Questions about the article, answered by the developer.
1. Standardization is kind of the anti-thesis of design — isn't "one card system fits factories, games, cars, and art installations" just a fantasy that collapses the moment you hit a real edge case?
You can stress any good design or system design with edge-cases, does are just stressors.
The real challenge is picking a direction of limitations that are okay to live with for a long time, you stress that system with a large variations of supported features to find out.
2. What actually killed the startup — was it a market problem or did people just not want their interfaces to look like everyone else's?
It's not killed, its still transforming into its many final forms.
3. You're using a variant of these cards on morgondag.io right now — what had to change from the original vision to actually make them work in practice?
I'm using a standalone version of them, they lose the full echosystem or Operative system part but they would still be part of that.
4. Why "snackable" specifically — aren't you just dressing up the same content-chunking pattern that every feed-based platform already does?
No it goes further, the grid becomes the theme and the messenger, the card the snackable content, but the cards also needs to stay strong on their own legs to be worthy of sharing.
5. With your AI content negotiation system serving markdown to bots, do the cards play into that — like, is the card the atomic unit that both humans and AI agents consume?
well the data-format for the cards might be that!
the system design for the card is then represented in this information shape or UI design you see as the card.
And you might even logically divide chunks of information you see on screens and out there in the world into snackable chunks for your self - try the mental model, I promise it won't make you a square..
6. The strikethrough joke about 'the end of humanity' — how seriously do you actually take the idea that AI-generated content will make human-designed interfaces irrelevant before something like this catches on?
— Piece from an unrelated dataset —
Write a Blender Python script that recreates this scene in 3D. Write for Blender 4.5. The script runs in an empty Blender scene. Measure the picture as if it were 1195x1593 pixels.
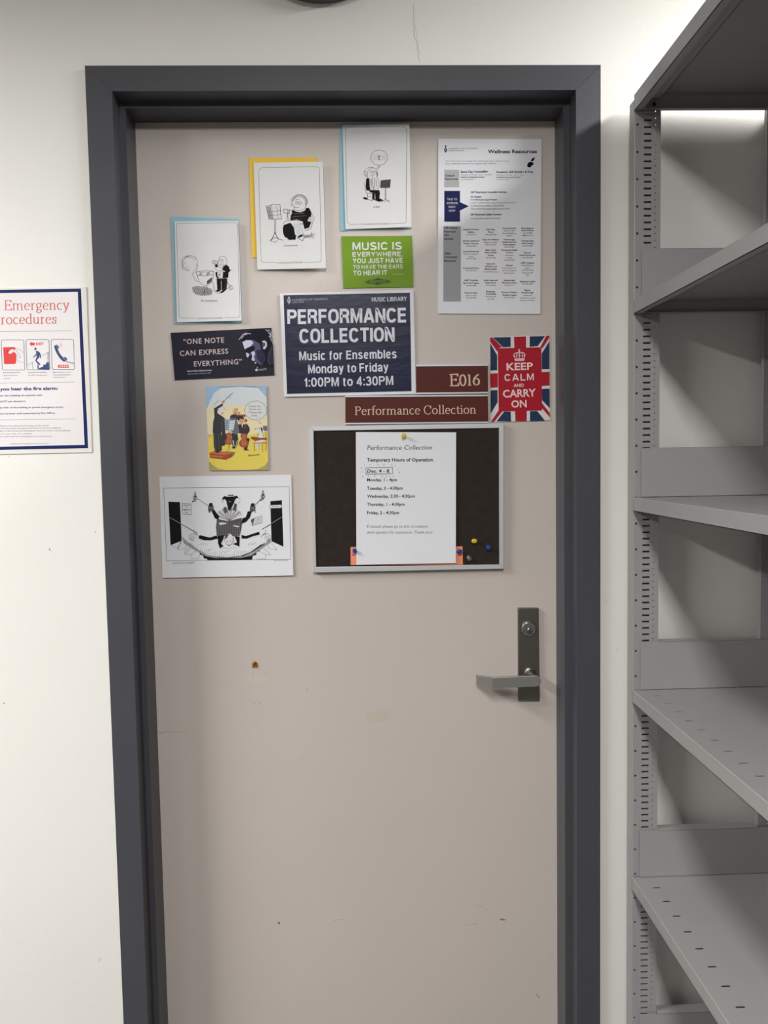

I like the dead-internet theory, but I'd like a dead-Excel and PowerPoint theory quite a bit more. We are constantly transforming our points of interfacing with information — it's transforming our reality, how we consume, present, and share information. That is language. Diving through scrolling social media posts of junk, maybe you'd just rather have the summary and a good data reference to the source. Most of the time you're too busy not to consume more snackable content chunks. Evidently not if you're reading this, but maybe that's how you got here.